Proposed standard python module: ieee754

Tim Peters tim.one at comcast.net
Fri Mar 28 13:44:40 EST 2003


[Warnes, Gregory R]
> Not at all.  As it stands now, most common platforms have IEEE
> 754 compliant hardware, unfortunately, the C library routines are
> inconsistent in how and whether they deal with these special values.

[Martin v. Löwis]
> It's worse than that: The hardware is usually *not* (strictly) IEEE 754
> compliant, and even if it is, it is inconsistent across platforms in
> being so. IEEE supports different rounding modes and exception modes
> (this is probably wrong terminology), so whether computations give INF
> or an exception is vendor-defined (either is IEEE 754 compliant).
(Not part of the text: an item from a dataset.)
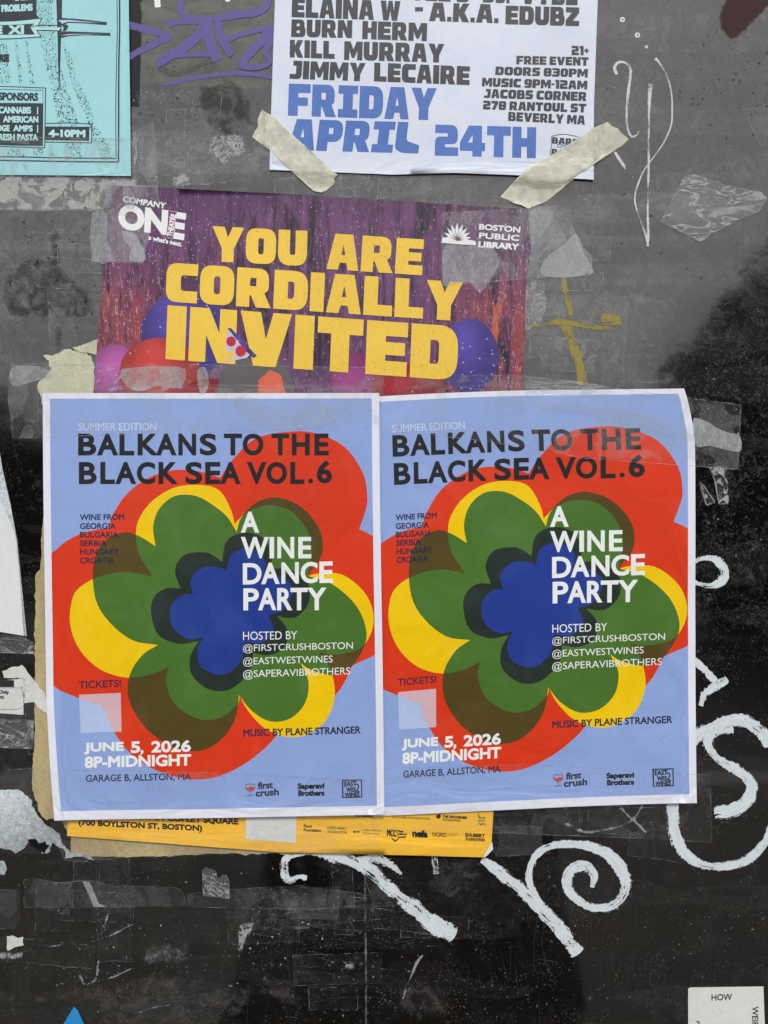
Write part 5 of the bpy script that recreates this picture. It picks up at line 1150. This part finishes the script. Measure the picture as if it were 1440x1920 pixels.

It's really not that lax:  a 754-conforming numeric environment must default
to round nearest/even, and with all traps disabled ("nostop" mode).  Not all
OS+C_runtime combos arrange to come up in that mode, and those that don't
aren't 754-conforming in the respects in which they deviate.  Python 2.3 has
grown some ugly platform-specific hacks to force nostop mode at Python
startup on at least one such system.  An irony is that if Python had a
serious 754 story, it would probably enable the divide-by-0, invalid
operation, and overflow traps by default.